Mas as tentativas não surtem efeito. Instado pelo Partido Governista a pôr fim aos desmandos dos coronéis lavouristas e às supostas falsificações eleitorais na cidade, Wenceslau Brás envia a Passos uma volante policial sob comando do alferes Isidoro Correia de Lima com o objetivo de promover uma “limpeza” nas práticas criminais e eleitorais passenses. Durante sua estada, um crime acontece: a morte de João Modesto, causada por um lavourista de nome Juca Miranda. A família de João Modesto tem a certeza de que nada acontecerá. Afinal, quem poderia condenar um camarada do coronel Neca Medeiros? Mas, para surpresa geral, apesar de não receber nenhuma denúncia formal do crime, o alferes Isidoro convoca Neca e seu séquito a prestar depoimento no Fórum da cidade.

Chapadão do Bugre (Autêntica, 416 páginas)

O fato por si só — o coronel convocado a prestar depoimento — é o suficiente pra fazer com que a cidade pare e compareça diante do Fórum. Os convocados entram no prédio, a porta se fecha, e o primeiro a ser interrogado, Juca Miranda, autor do crime, é chamado. Ele entra na sala, senta-se à mesa diante do alferes e, a seu lado, de pé, está o soldado Furquim. Ao terminar seu depoimento, o delegado lhe apresenta um livro onde irá colher sua assinatura. Juca Miranda se curva à mesa para fazê-lo. Nesse momento, Furquim lhe dá uma machadada na cabeça. A intenção do alferes é esta, simples e direta: dá-se uma machadada na cabeça do depoente, separando-a do corpo, escondem-se o corpo e a cabeça no alçapão, limpa-se o sangue, que se esguichou para todos os lados, e chama-se o próximo depoente. Ele só não contava com que Furquim errasse o golpe.  Juca Miranda recebeu a machadada, que o feriu gravemente, mas não a ponto de matá-lo. Grita, sai correndo porta afora, sangue espirrando. Os outros levantam-se, assustados. Os soldados do alferes Isidoro vêm no encalço, armas nas mãos. Nesse momento, não se sabe quem atirou em quem. Sabe-se que Juca Miranda e o coronel Neca Medeiros não escaparam da matança. E sobrou até para um dos muitos curiosos que estavam do lado de fora, atraídos por fato tão inusitado: Antenor Magalhães levou um tiro e não resistiu.
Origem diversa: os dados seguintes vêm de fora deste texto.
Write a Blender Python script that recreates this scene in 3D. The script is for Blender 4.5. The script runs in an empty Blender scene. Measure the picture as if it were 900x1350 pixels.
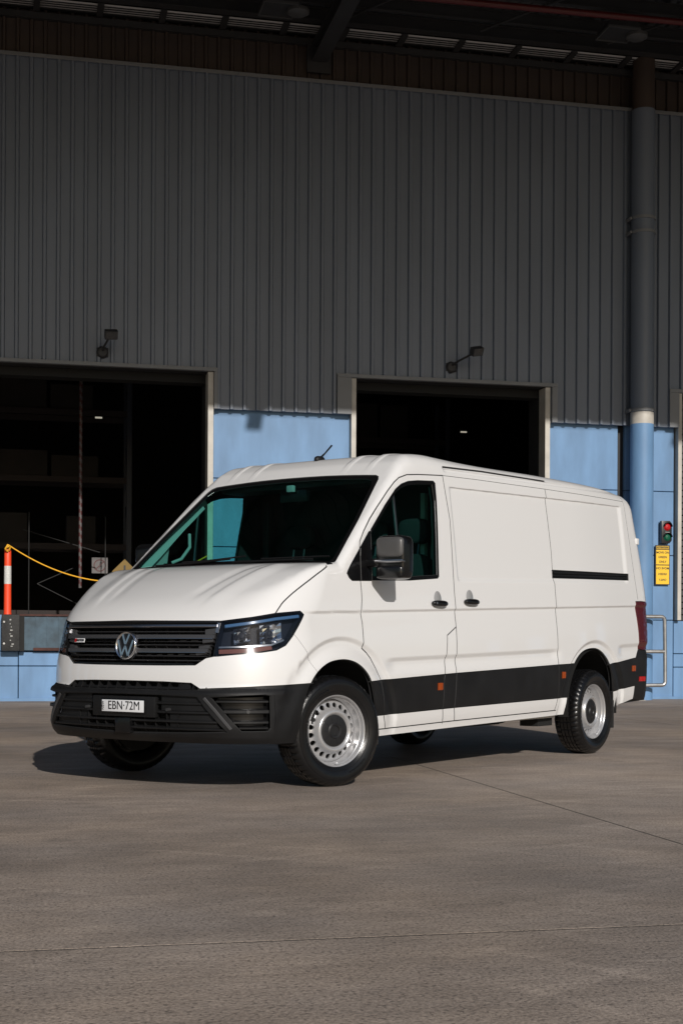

Um estadunidense, George Davis, estava na cidade a trabalho para uma instalação de luz. Bastante apresentável em seu terno, lá estava ele no meio da multidão de curiosos quando recebe um balaço no peito e cai desfalecido. Entretanto, após a confusão, eis que se levanta: a bala atingira seu relógio de corrente, no bolso da frente do paletó, e ele, com medo de tudo aquilo, fingiu-se de morto até que passasse o alvoroço.

Antônio Grilo, em seu livro citado acima, diz que Wenceslau Brás, instigado pelos Gomes e outros chefes do Partido Governista, usou o seu poder de governador do Estado para ser o grande mandante do crime. Crime que abalou a cidade de tal forma que esta, da noite para o dia, esvaziou-se. Os moradores sumiram-se por um bom tempo.

Essa chacina foi a inspiração de Mário Palmério para escrever o seu último romance publicado. Sua literatura é, além de arte, instrumento de denúncia de práticas de um tempo que ele conheceu: coronelismo, manobras escusas para manipular eleições e o modus operandi da polícia que, incompetente na adoção de uma ética militar, acaba por adotar a ética do jagunço. Passado mais de um século, pode-se dizer que evoluímos?